Когда Репин задумал писать картину «Гопак – танец запорожцев», то сразу же в письме обратился с просьбами помочь к Яворницкому. Дмитрий Иванович выслал в «Пенаты» несколько своих исторических книг, запорожский флаг, фотографии потомков запорожских лоцманов.

Но эта работа уже двигалась медленно. Репину — 85 лет. Здоровье его пошатнулось. Он жалуется на слабость, холод в мастерской.

Дочь Репина Вера Ильинична сразу после смерти отца написала Яворницкому. Выслала его последние фотографии, сообщила, что картина «Гопак – танец запорожцев» в Стокгольме. Посетовала на то, что и она виновата в том, что Илья Ефимович не прожил дольше: «Если бы раньше было вывезти отца в Италию (ему все хотелось греться на солнце), то он бы жил до 100 или 90 лет — здесь очень влажно, ревматично, отец простудился, был бронхит, ревматизм ног – холодный пол первого этажа. Всегда веселый и бодрый, он за четыре месяца до смерти еще писал «Гопака» и «Рыцаря». Сколько у него терпения, какой организм! Он еще за пять дней до смерти сидел за круглым столом, но уже стали отекать ноги и легкие, сердце было слабое».

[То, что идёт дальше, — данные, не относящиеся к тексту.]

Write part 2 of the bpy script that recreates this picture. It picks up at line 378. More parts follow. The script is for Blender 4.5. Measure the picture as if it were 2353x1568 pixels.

В 1940 году Куокалла снова отошла к СССР, и в «Пенатах» был открыт мемориальный музей Репина.

Он любил свои «Пенаты». И всегда вспоминал «пенаты» сиротинские. Вспоминал простых сельских людей, которых искренне полюбил. Из Сиротино начался путь будущего великого художника в Петербург, к славе и всенародному почитанию.